INSTITUTO MIGUEL DE CERVANTES

Hacia 1981 ingresé a séptimo grado en el Instituto Cultural Miguel de Cervantes, y allí tuve profesores jocosos como don Miguel  Angel Alas, Director de Tercer Ciclo,   Efraín Cerna “Larry”, el profesor de inglés y docentes muy serios como Miguel Angel Rodas, el profesor de Idioma Nacional, Luis Crisanto Lemus, de Estudios Naturales, Regulo Pastor Murcia, de Estética. Todo tercer ciclo lo cursé en una vetusta casa de dos plantas que llamábamos “el gallinero”. 

En aquel plantel entablé amistad con José Ricardo Lemus Artiga, nieto del ex presidente de la República, José María Lemus (1911-1993), quien en aquel entonces aún vivía en el exilio en Costa Rica. En su semblante veía el rostro del ex gobernante, desde que lo vi supuse que existía parentesco.

Ricardo Lemus, era  blanco, nariz respingada, muy pulcro y ordenado, juicioso y prudente, en el trajinar a su casa, ubicada en una esquina de la Colonia Guatemala, saludaba animosamente a cuanto transeúnte encontraba. Fue el segundo lugar en Primer año de Bachillerato sección “B”. Conocí a su abuela paterna, una señora de piel blanca que denotaba haber sido muy guapa en su mocedad. Entre los adornos que decoraban su casa, recuerdo un pequeño busto con el pecho de tela y las insignias militares del ex Presidente Lemus.

Cuando me inscribí en 1984, para hacer el examen de admisión en el Colegio Bautista, exhorté a Ricardo Lemus, para que se examinara también, pero me dijo que los ingresos de su familia no daban margen para pagarle un colegio más caro. En 1993, arribó al país procedente de Canadá, donde residía, y lo vi en la Fiscalía General de la República, cuando tramitaba el cobro de un seguro de vida de su padre quien era Ingeniero y a su vez Jefe de una precaria oficina de informática que existía en esa institución.

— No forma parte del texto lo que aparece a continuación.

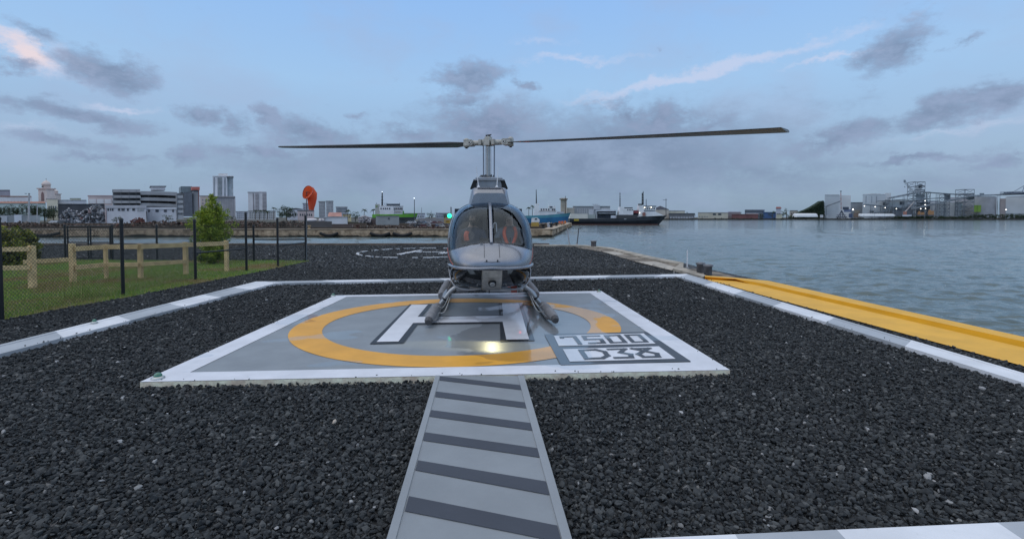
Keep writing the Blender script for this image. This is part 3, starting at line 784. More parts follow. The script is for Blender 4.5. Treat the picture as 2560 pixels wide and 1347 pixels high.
w1 = thing('timber_fence', 'tan timber rail fence section at the left edge with its end post', 'fence', (-10.6, 10.6, 0))
t0, t1, t2 = G(-240, 735), G(82, 722), G(183, 707)
for p in (t0, t1): timber_post(w1, p, .93, .052)
timber_rail(w1, t0, t1, .86, .86); timber_rail(w1, t0, t1, .47, .47)
timber_rail(w1, G(60, 700), G(186, 690), .44, .44, .05, .02, 0)
w2 = thing('timber_fence', 'long tan timber rail fence in front of the conifer', 'fence', (-9, 12.4, 0))
tp_ = [G(183, 707), G(266, 697), G(352, 696), G(465, 687), G(567, 679)]
for p, h, w in zip(tp_, (.92, .86, .87, .87, .88), (.048, .034, .044, .046, .044)): timber_post(w2, p, h, w)
for k in range(4):
    timber_rail(w2, tp_[k], tp_[k + 1], .80, .80, .055)
    if k < 3: timber_rail(w2, tp_[k], tp_[k + 1], .36, .36, .05)

# ------------------------------------------------------------------ windsock
wb_ = G(766, 652.5); ws = thing('windsock', 'orange windsock drooping from a thin pole at the end of the fence', 'windsock', tuple(wb_))
hub = A(766.5, 481, wb_.y)
MB().tube([wb_, hub + Vector((0, 0, .03))], [.022, .016], 8).build('pole', M('windsock_pole', (.18, .19, .20), .5, .5), ws)
cl = [A(x, y, wb_.y - o) for x, y, o in [(769, 480.5, .24), (774, 481.5, .12), (779, 487, .06), (780.5, 497, .04), (779.5, 509, .04), (778.5, 519, .05), (778, 525, .05)]]
rr = [.232, .225, .20, .155, .125, .095, .082]
sock = MB(); k = 20; vs = []
dirs = []
for i, p in enumerate(cl):
    t = (cl[min(i + 1, 6)] - cl[max(i - 1, 0)]).normalized()
    if i == 0: t = Vector((.35, .75, -.25)).normalized()
    if i == 1: t = Vector((.6, .45, -.5)).normalized()
    a = t.cross(Vector((0, 1, 0))).normalized() if i > 1 else t.cross(Vector((0, 0, 1))).normalized()
    a = t.cross(Vector((.2, -1, .3))).normalized(); b_ = t.cross(a).normalized()
    for j in range(k): 
        th = 2 * pi * j / k; wv = 1 + .05 * sin(3 * th + i)
        vs.append(p + a * cos(th) * rr[i] * wv + b_ * sin(th) * rr[i] * wv)
sock.add(vs, [(i * k + j, i * k + (j + 1) % k, (i + 1) * k + (j + 1) % k, (i + 1) * k + j) for i in range(6) for j in range(k)], 0, True)
sm_, nt_, b0_ = new_mat('sock_cloth')
tr_ = N(nt_, 'ShaderNodeBsdfTranslucent'); tr_.inputs[0].default_value = (.9, .17, .06, 1); b0_.inputs['Base Color'].default_value = (.86, .15, .06, 1); b0_.inputs['Roughness'].default_value = .8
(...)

El Ingeniero Lemus falleció una fatídica madrugada de enero de 1993 en su casa de habitación donde vivía solo, aparentemente por obra de las damas de la noche que solían poner sedantes en las bebidas alcohólicas. Me dio tristeza reflexionar cómo los problemas económicos provocan la emigración y la desintegración de la familia con consecuencias impredecibles, en este caso la muerte del cabeza de hogar.

COLEGIO BAUTISTA

En 1985 recalé en el Colegio Bautista de San Salvador, donde alterné con compañeros de un estamento social ligeramente superior. La mayoría de alumnos eran hijos de empleados, maestros y profesionales, militares, prósperos comerciantes. Las diferencias académicas, socioeconómicas con la mayoría de compañeros eran ostensibles. No accedía a algunas festividades y reuniones sociales, justamente por esas evidentes diferencias.



Era una etapa crucial de nuestra adolescencia, donde los rechazos románticos y los amores no correspondidos, están a la orden del día, donde los sueños de romances al estilo Hollywood con beldades se elevan como barriletes en nuestras mentes febriles.

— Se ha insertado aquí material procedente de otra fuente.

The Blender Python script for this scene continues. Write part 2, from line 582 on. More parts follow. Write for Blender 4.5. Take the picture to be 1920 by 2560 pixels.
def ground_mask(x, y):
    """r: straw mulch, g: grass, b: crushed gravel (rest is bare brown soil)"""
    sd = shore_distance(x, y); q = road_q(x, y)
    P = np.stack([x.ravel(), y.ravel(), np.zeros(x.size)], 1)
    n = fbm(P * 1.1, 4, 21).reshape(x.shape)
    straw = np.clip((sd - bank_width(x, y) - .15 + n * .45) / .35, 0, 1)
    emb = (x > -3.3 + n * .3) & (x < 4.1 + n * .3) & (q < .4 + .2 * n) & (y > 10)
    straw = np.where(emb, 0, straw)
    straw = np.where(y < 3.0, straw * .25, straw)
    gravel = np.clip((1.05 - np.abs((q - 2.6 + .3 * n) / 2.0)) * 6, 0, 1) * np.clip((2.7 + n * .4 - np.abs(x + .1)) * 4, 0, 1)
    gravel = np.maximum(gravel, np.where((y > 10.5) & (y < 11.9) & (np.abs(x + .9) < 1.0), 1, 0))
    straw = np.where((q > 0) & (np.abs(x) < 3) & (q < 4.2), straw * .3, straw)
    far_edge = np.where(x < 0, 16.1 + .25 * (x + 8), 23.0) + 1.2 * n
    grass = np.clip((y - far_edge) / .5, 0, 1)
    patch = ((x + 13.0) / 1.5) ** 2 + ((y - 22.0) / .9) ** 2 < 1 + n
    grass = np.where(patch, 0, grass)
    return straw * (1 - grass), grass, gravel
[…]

No era raro que nuestro horizonte se tiñera de melancolía, a raíz de expectativas insatisfechas. Justo en esa época de crisis inherente a la adolescencia encontré enorme afinidad en mi amigo Juan Francisco Segura (marzo, 1968), oriundo de San Juan Nonualco, departamento de La Paz, aparte que éramos vecinos, compartimos las mismas inquietudes, y nos hermanó la música, bajo cuyos acordes de guitarra apaciguamos nuestros ímpetus juveniles, y creo también nos unían los amores platónicos que alimentábamos y que nos inspiraban a hilvanar letras de canciones y musicalizarlas.

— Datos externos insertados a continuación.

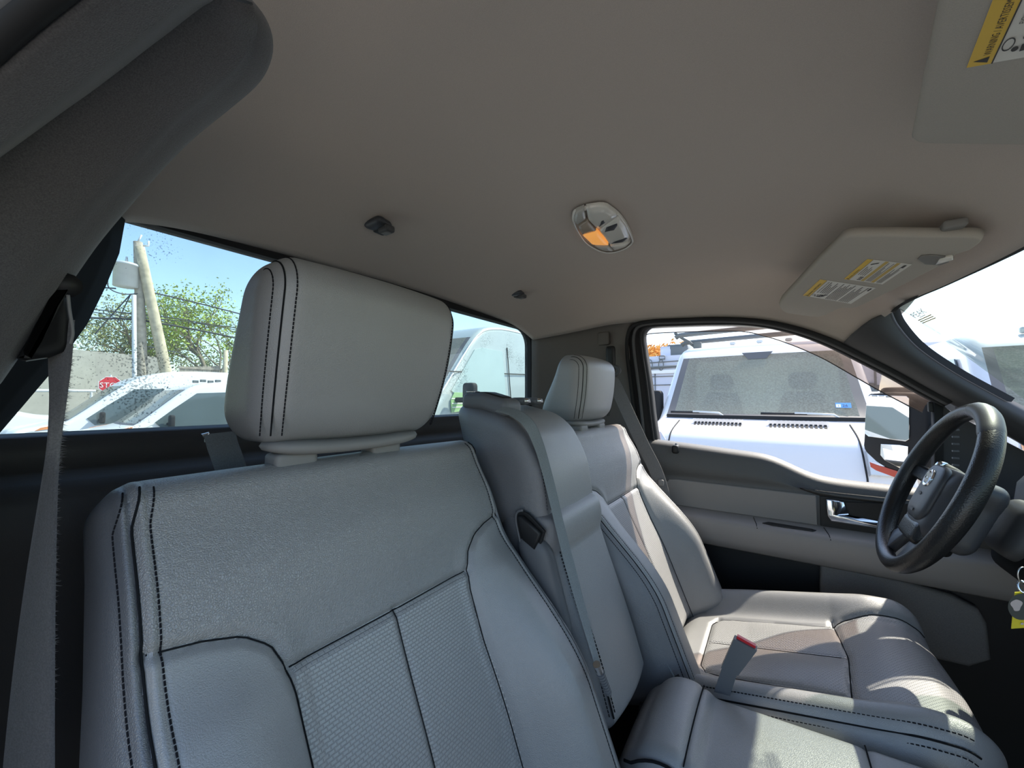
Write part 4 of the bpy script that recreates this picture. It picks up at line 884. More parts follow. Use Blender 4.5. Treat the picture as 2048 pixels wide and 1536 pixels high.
def lampz(p): r = np.linalg.norm((p-cc)[:2])/.11; return LZ+.009*min(1, r*r)
def lens(name, px, mat, parent=dl, drop=0.0):
    P = ats(px, Z=zc-.008); P = resample(np.vstack([P, P[:1]]), 32)[:-1]; c = P.mean(0); k = len(P)
    rows = [P+np.array([0, 0, .008]), P, c+(P-c)*.93+np.array([0, 0, -.003-drop]), c+(P-c)*.5+np.array([0, 0, -.005-drop])]
    V = np.vstack(rows+[c[None]+np.array([[0, 0, -.0055-drop]])]); Fc = [(a*k+i, a*k+(i+1) % k, (a+1)*k+(i+1) % k, (a+1)*k+i) for a in range(3) for i in range(k)]+[(3*k+i, 3*k+(i+1) % k, 4*k) for i in range(k)]
    return mk(name, V, Fc, mat, parent)
M['lamp_frost'] = pmat('frosted_lamp_plastic', (.50, .49, .45), .3, .5, coat=.3)
M['lamp_tan'] = pmat('unlit_lamp_lens', (.42, .34, .27), .25, .5, coat=.4)
lens('end_panel', [(1148, 432), (1152, 423), (1168, 416), (1172, 436), (1156, 447), (1149, 444)], M['lamp_frost'])
lens('map_lens', [(1172, 415), (1200, 411), (1213, 412), (1232, 425), (1236, 431), (1196, 458), (1176, 438)], M['lamp_clear'])
lens('map_lens', [(1237, 432), (1252, 451), (1260, 474), (1258, 482), (1220, 489), (1198, 460)], M['lamp_clear'])
lens('amber_lens', [(1166, 470), (1193, 462), (1217, 489), (1185, 488)], M['lamp_amber'])
lens('tan_lens', [(1157, 452), (1175, 440), (1193, 460), (1165, 468), (1158, 458)], M['lamp_tan'])
lens('end_panel', [(1189, 490), (1217, 491), (1226, 501), (1208, 500), (1198, 496)], M['lamp_frost'])
lens('end_panel', [(1220, 491), (1259, 484), (1262, 482), (1252, 492), (1230, 499)], M['lamp_clear'])
for q in ([(1202, 436), (1209, 433), (1211, 442), (1197, 452)], [(1208, 462), (1212, 452), (1236, 442), (1238, 446), (1230, 458)], [(1222, 485), (1228, 480), (1252, 471), (1256, 473), (1246, 482)]): lens('switch_recess', q, M['wheel_grey'], dl, .001)
# two cargo hooks on the headliner
for (u, v, sc_, lab) in ((757, 447, 1.0, 'small dark coat hook on the headliner left of the dome lamp'), (1035, 586, .9, 'farther small dark coat hook on the headliner over the center seat')):
    z0 = 1.84
    for _ in range(8): p = at(u, v, Z=z0); z0 = ceil_z(p[0], p[1])-.004
    h = empty('coat_hook', p, lab, 'hook', 'headliner hooks')
    V, Fc = rbox([-.026, -.022, -.012], [.026, .026, .008], [.014, .014, .010], [14, 14, 8]); V[:, 0] *= 1-.25*np.clip(V[:, 1]/.026, -1, 1); mk('hook_base', p+V*sc_, Fc, M['wheel_grey'], h)
    V, Fc = rbox([-.002, -.002, -.021], [.03, .022, -.006], [.005, .005, .005], [8, 8, 6]); o = mk('hook_tab', p+V*sc_, Fc, M['trim_pale2'] if 'trim_pale2' in M else M['trim_grey'], h)
    V, Fc = rbox([.004, .003, -.0225], [.024, .017, -.0205], [.002, .002, .0008], [4, 4, 3]); mk('tab_face', p+V*sc_, Fc, M['trim_pale'], o)
    V, Fc = rbox([-.02, .0, -.014], [.0, .026, -.009], [.003, .003, .002], [6, 6, 4]); mk('hook_slot', p+V*sc_, Fc, M['black'], h)

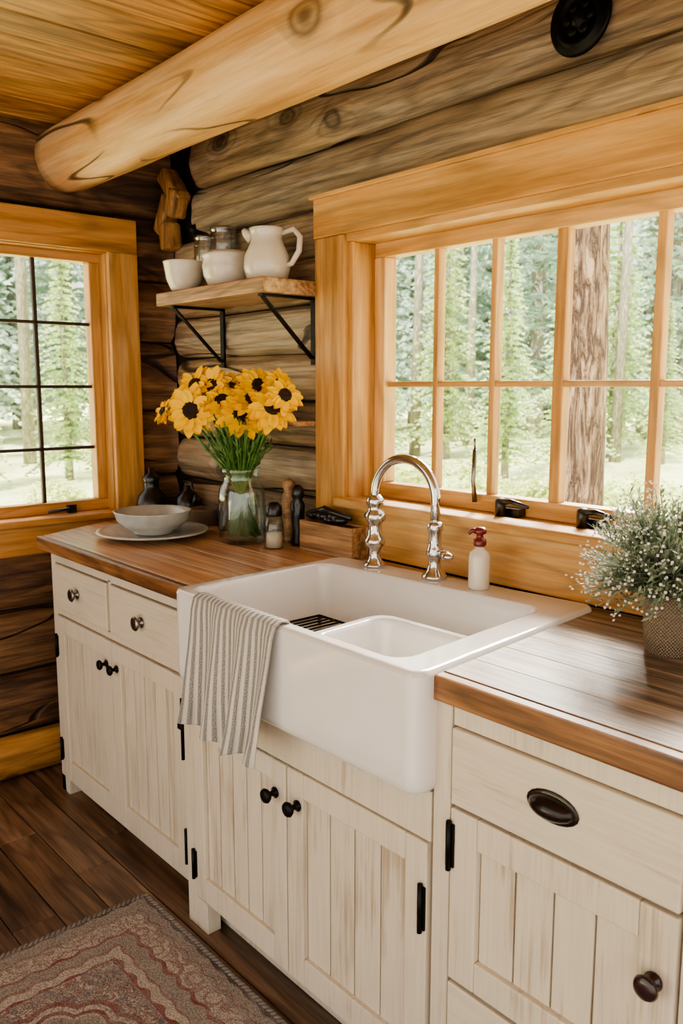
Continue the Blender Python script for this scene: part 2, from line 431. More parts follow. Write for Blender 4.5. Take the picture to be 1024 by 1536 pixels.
cr.build('carcass',m_paintZ,cab,.002);dr.build('drawer_fronts',m_paintX,cab,.003);fr.build('door_frames',m_paintZ,cab,.0025);pn.build('beadboard_panels',m_paintP,cab,.0015)
for x in (.405,.835): knob(hw,x,yf-.006,.745,.022,.026,1)
for x in (.60,.668): knob(hw,x,yf-.006,.565,.016,.03,0)
hinge(hw,.226,yf-.005,.50,.57);hinge(hw,.226,yf-.005,.13,.20)
hinge(hw,1.055,yf-.005,.42,.58);hinge(hw,1.058,yf-.005,.12,.21)
hw.box(1.03,1.075,yf-.012,yf-.004,.495,.51)
hw.build('hardware',[m_iron,m_nickel],cab)
cab=E('sink_base_cabinet')
fr=M();pn=M();cr=M();hw=M();yf=-.62
cr.box(1.122,1.165,yf,-.03,.0,.868);cr.box(1.990,2.03,yf,-.03,.0,.864)
cr.box(1.165,1.985,yf,yf+.03,.592,.689);cr.box(1.165,1.985,yf+.002,yf+.03,.085,.105)
cr.box(1.165,1.985,yf+.06,yf+.08,0,.09)
cr.box(1.165,1.985,-.05,-.03,.1,.68)
cr.box(1.165,1.215,yf,yf+.04,.0,.085);cr.box(1.935,1.985,yf,yf+.04,.0,.085)
cr.build('carcass',m_paintZ,cab,.002)
door(fr,pn,1.168,1.562,.095,.590,yf-.006,.05,5,.065)
door(fr,pn,1.566,1.982,.095,.590,yf-.006,.055,4,.065)
fr.build('door_frames',m_paintZ,cab,.0025);pn.build('beadboard_panels',m_paintP,cab,.0015)
knob(hw,1.525,yf-.006,.515,.017,.034);knob(hw,1.605,yf-.006,.515,.017,.034)
hinge(hw,1.972,yf-.006,.42,.505);hinge(hw,1.172,yf-.006,.15,.22)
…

VECINOS Y AMIGOS DE BARRIO

A esta sinergia creativa se sumaron Francisco Medrano Valencia y Rubén Paz, vecinos en el Barrio Candelaria de San Salvador, nos unimos frente a una vieja radiocasetera para componer canciones impulsados por una emoción desbordante, entre ellas, “Obsequiemos amistad”, una tonada que enaltece ese noble sentimiento, describiendo en una de sus estrofas y en su estribillo: “El buen amigo suele ser,/ un guía en la oscuridad,/el buen amigo suele dar/refugio en la tempestad…Obsequiemos amistad/bondad, sinceridad/porque amistad/es fuente de felicidad..."


Los gratos momentos que departimos en épocas remotas con nuestros amigos, al calor de algún pasatiempo, paseo, excursión  o  velada escolar,   se vuelven eternos en nuestros recuerdos, generando una sensación de satisfacción mezclada con nostalgia, justo esa nostalgia que genera el hecho de interiorizar que aquellas vivencias solo existen en nuestra memoria y que nunca volverán.